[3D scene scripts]

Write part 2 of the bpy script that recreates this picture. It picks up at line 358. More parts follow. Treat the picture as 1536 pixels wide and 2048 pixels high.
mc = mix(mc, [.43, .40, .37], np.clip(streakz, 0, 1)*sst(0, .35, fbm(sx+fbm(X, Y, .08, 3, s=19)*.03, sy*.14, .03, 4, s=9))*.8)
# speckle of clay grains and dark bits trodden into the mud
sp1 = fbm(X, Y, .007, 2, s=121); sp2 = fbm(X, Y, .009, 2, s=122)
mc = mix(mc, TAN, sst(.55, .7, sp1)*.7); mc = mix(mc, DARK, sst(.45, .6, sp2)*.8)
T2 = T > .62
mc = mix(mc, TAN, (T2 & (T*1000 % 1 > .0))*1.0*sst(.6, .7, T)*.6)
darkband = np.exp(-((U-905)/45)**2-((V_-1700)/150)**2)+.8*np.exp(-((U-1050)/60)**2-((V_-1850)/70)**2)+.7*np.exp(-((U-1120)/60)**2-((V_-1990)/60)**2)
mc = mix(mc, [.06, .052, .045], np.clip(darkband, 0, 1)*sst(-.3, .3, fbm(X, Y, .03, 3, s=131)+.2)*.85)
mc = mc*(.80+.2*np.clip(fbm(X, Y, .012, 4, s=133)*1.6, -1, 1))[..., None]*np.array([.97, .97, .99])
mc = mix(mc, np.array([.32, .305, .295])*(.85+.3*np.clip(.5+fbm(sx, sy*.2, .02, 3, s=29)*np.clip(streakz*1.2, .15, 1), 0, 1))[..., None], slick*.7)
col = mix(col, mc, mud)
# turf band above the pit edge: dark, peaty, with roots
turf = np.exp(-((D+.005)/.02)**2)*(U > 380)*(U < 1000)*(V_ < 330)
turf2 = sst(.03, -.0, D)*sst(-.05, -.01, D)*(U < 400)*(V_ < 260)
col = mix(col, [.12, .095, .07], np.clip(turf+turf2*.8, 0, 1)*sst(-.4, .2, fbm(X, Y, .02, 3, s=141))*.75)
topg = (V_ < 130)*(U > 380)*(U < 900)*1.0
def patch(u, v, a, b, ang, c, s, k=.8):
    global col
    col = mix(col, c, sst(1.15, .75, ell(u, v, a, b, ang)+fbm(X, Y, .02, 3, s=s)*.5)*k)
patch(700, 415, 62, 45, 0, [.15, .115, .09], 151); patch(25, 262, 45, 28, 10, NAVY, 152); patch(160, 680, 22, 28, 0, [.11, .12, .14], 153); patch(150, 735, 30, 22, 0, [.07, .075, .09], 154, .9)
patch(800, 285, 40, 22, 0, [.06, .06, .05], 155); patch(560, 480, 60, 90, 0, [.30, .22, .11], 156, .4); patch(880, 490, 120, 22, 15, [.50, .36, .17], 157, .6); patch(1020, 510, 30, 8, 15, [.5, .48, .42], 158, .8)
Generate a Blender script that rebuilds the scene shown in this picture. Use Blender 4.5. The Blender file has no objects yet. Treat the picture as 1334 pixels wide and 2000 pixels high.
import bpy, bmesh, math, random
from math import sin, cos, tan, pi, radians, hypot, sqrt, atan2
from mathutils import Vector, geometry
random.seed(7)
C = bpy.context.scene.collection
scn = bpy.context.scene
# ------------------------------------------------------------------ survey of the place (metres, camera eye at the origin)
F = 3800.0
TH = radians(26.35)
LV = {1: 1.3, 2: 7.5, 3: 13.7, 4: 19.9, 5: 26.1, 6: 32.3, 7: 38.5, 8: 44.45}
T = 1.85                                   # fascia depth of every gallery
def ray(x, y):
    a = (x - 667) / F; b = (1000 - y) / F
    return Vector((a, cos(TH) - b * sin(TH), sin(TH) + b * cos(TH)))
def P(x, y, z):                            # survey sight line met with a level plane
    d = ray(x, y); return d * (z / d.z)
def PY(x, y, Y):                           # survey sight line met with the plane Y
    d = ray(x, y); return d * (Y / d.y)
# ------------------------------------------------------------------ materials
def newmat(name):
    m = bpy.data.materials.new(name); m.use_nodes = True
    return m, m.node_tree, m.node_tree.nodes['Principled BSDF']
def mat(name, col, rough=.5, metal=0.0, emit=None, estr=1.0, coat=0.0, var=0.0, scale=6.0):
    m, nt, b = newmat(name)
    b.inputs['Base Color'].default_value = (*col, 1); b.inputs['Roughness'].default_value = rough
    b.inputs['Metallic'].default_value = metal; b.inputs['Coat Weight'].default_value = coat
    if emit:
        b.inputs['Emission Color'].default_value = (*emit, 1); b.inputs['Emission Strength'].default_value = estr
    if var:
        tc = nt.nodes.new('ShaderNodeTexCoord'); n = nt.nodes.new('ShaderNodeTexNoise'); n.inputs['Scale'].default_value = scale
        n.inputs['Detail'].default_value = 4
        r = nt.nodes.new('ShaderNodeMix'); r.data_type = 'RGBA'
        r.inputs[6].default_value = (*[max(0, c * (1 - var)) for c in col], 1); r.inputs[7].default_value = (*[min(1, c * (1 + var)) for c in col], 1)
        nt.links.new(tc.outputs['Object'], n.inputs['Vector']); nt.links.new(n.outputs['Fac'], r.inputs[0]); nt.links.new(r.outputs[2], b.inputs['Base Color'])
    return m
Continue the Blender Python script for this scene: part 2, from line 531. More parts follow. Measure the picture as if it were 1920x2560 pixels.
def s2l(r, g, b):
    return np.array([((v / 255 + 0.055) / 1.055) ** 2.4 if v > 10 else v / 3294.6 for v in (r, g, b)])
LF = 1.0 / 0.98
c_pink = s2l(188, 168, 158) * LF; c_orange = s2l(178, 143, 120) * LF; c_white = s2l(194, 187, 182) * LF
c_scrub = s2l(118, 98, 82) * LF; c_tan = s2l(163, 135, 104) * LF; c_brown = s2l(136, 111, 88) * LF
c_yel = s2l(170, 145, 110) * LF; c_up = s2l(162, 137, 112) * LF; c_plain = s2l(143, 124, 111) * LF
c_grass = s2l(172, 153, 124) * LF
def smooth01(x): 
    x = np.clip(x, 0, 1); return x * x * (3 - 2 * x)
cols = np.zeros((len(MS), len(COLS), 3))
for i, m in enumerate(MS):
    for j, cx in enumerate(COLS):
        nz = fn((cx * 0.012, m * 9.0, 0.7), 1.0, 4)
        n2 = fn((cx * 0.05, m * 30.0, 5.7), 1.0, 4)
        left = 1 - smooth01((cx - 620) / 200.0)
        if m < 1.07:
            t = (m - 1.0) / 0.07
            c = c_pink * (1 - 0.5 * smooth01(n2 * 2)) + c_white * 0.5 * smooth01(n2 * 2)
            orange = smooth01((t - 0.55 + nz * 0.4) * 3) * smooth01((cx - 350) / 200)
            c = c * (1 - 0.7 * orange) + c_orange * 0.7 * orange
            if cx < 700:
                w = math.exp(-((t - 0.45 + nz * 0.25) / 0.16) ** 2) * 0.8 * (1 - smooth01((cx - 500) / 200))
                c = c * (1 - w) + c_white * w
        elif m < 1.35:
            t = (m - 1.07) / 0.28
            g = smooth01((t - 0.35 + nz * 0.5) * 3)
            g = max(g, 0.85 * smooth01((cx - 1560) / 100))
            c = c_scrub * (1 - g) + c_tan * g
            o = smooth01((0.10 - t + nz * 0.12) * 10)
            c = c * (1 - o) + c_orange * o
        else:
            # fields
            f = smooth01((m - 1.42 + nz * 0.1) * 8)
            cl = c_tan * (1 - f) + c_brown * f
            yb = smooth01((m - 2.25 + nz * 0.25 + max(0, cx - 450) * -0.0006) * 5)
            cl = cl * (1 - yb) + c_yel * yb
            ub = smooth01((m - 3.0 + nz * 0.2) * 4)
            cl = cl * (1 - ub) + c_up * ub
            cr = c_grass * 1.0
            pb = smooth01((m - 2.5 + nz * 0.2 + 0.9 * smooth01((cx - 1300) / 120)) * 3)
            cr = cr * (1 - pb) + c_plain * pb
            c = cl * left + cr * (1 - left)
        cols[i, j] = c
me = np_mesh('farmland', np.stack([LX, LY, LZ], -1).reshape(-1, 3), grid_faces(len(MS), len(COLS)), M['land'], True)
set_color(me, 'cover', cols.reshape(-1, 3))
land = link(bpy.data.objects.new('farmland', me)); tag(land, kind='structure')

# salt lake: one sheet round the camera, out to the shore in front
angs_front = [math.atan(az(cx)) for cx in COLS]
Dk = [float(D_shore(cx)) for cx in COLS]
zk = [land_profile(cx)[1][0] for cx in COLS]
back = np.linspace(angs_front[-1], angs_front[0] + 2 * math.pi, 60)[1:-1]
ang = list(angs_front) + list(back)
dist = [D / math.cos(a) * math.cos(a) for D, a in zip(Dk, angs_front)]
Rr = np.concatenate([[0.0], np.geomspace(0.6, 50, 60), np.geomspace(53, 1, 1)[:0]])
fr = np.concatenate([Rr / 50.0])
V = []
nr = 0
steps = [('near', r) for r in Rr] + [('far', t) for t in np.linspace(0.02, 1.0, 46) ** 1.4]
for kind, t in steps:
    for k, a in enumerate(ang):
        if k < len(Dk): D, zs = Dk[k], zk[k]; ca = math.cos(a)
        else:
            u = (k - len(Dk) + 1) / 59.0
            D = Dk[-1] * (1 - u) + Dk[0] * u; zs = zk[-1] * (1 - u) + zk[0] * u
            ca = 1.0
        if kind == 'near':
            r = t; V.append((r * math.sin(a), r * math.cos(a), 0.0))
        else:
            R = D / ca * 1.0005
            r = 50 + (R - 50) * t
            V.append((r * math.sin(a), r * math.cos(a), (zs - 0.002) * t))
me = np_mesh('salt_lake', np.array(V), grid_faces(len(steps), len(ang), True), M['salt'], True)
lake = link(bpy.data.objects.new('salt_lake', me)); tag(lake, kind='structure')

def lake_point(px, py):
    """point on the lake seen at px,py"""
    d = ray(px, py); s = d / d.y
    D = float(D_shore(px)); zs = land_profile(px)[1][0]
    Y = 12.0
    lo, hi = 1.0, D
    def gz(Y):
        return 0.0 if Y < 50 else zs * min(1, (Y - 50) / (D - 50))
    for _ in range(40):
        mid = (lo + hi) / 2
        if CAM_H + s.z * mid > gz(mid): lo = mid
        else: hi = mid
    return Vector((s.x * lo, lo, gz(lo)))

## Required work
Print only the lines from the top of the data above down to the line holding "patch(800, 285, 40, 22, 0, [.06, .06, .05], 155);", inclusive.

## The completed task
Write part 2 of the bpy script that recreates this picture. It picks up at line 358. More parts follow. Treat the picture as 1536 pixels wide and 2048 pixels high.
mc = mix(mc, [.43, .40, .37], np.clip(streakz, 0, 1)*sst(0, .35, fbm(sx+fbm(X, Y, .08, 3, s=19)*.03, sy*.14, .03, 4, s=9))*.8)
# speckle of clay grains and dark bits trodden into the mud
sp1 = fbm(X, Y, .007, 2, s=121); sp2 = fbm(X, Y, .009, 2, s=122)
mc = mix(mc, TAN, sst(.55, .7, sp1)*.7); mc = mix(mc, DARK, sst(.45, .6, sp2)*.8)
T2 = T > .62
mc = mix(mc, TAN, (T2 & (T*1000 % 1 > .0))*1.0*sst(.6, .7, T)*.6)
darkband = np.exp(-((U-905)/45)**2-((V_-1700)/150)**2)+.8*np.exp(-((U-1050)/60)**2-((V_-1850)/70)**2)+.7*np.exp(-((U-1120)/60)**2-((V_-1990)/60)**2)
mc = mix(mc, [.06, .052, .045], np.clip(darkband, 0, 1)*sst(-.3, .3, fbm(X, Y, .03, 3, s=131)+.2)*.85)
mc = mc*(.80+.2*np.clip(fbm(X, Y, .012, 4, s=133)*1.6, -1, 1))[..., None]*np.array([.97, .97, .99])
mc = mix(mc, np.array([.32, .305, .295])*(.85+.3*np.clip(.5+fbm(sx, sy*.2, .02, 3, s=29)*np.clip(streakz*1.2, .15, 1), 0, 1))[..., None], slick*.7)
col = mix(col, mc, mud)
# turf band above the pit edge: dark, peaty, with roots
turf = np.exp(-((D+.005)/.02)**2)*(U > 380)*(U < 1000)*(V_ < 330)
turf2 = sst(.03, -.0, D)*sst(-.05, -.01, D)*(U < 400)*(V_ < 260)
col = mix(col, [.12, .095, .07], np.clip(turf+turf2*.8, 0, 1)*sst(-.4, .2, fbm(X, Y, .02, 3, s=141))*.75)
topg = (V_ < 130)*(U > 380)*(U < 900)*1.0
def patch(u, v, a, b, ang, c, s, k=.8):
    global col
    col = mix(col, c, sst(1.15, .75, ell(u, v, a, b, ang)+fbm(X, Y, .02, 3, s=s)*.5)*k)
patch(700, 415, 62, 45, 0, [.15, .115, .09], 151); patch(25, 262, 45, 28, 10, NAVY, 152); patch(160, 680, 22, 28, 0, [.11, .12, .14], 153); patch(150, 735, 30, 22, 0, [.07, .075, .09], 154, .9)
patch(800, 285, 40, 22, 0, [.06, .06, .05], 155); patch(560, 480, 60, 90, 0, [.30, .22, .11], 156, .4); patch(880, 490, 120, 22, 15, [.50, .36, .17], 157, .6); patch(1020, 510, 30, 8, 15, [.5, .48, .42], 158, .8)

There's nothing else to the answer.